Decentralized Anomaly Characterization Certificates in Cyber-Physical Power Electronics Based Power Systems
In IEEE Workshop on Control and Modeling for Power Electronics (COMPEL), 2021
Abstract
Modern power electronics based power systems with inclusion of information and communication technologies (ICT) have emerged to be cyber-physical systems, making it vulnerable to both cyber and physical anomalies. These systems on one hand are susceptible to grid/system faults, whereas on the other hand, ICT can easily be the potential target of the third-party adversaries. On top, the transient response of cyber-physical power electronics based power systems (PEPS) to the said critical disturbances is very fast, which becomes another challenge to distinguish them accurately within a short time frame. To address this challenge, this paper certifies cyber-physical anomalies using physics-informed empirical laws governed by mapping X-Y plane between locally measured frequency (f) and d-axis voltage (V d ) only, forming a decentralized approach. The anomaly characterization between physical and cyber faults is carried out by tracing the trajectory movement online in the aforementioned X-Y plane.
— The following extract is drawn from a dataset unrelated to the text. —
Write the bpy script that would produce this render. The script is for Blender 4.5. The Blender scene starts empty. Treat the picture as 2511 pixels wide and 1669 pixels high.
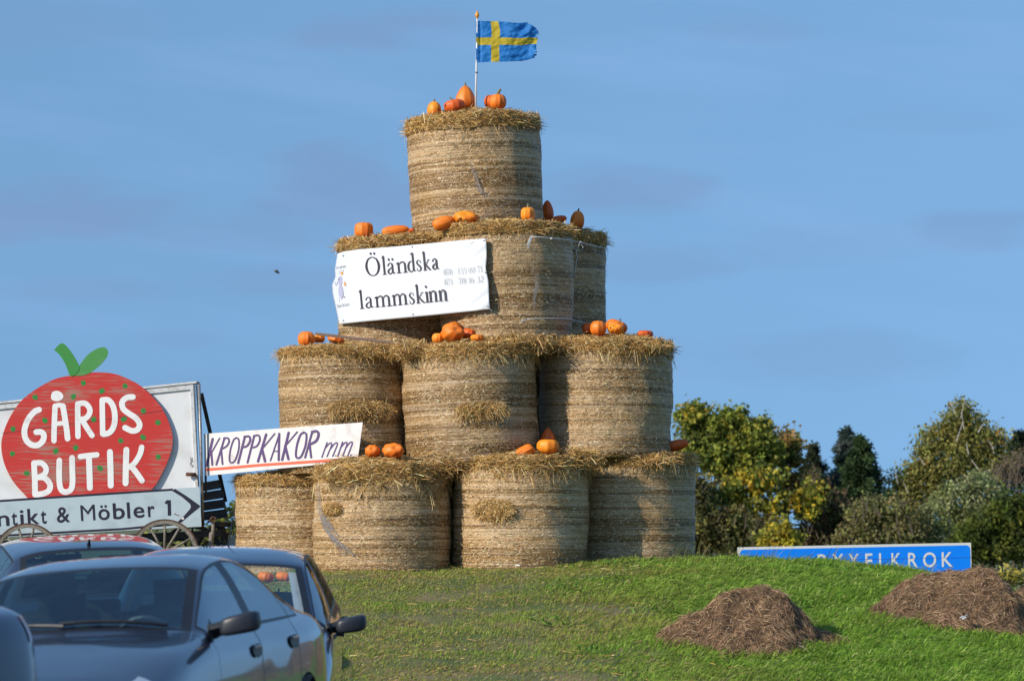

Basically, the physics-informed laws determine the boundaries in this plane to segregate between grid faults and cyber attacks. This decentralized method is effective in classifying the anomalies only within 5 ms (with 20 samples/cycle in a 50 Hz system), which has been validated on modified CIGRE LV benchmark distribution network with real-time (RT) simulations in OPAL-RT environment with HYPERSIM software.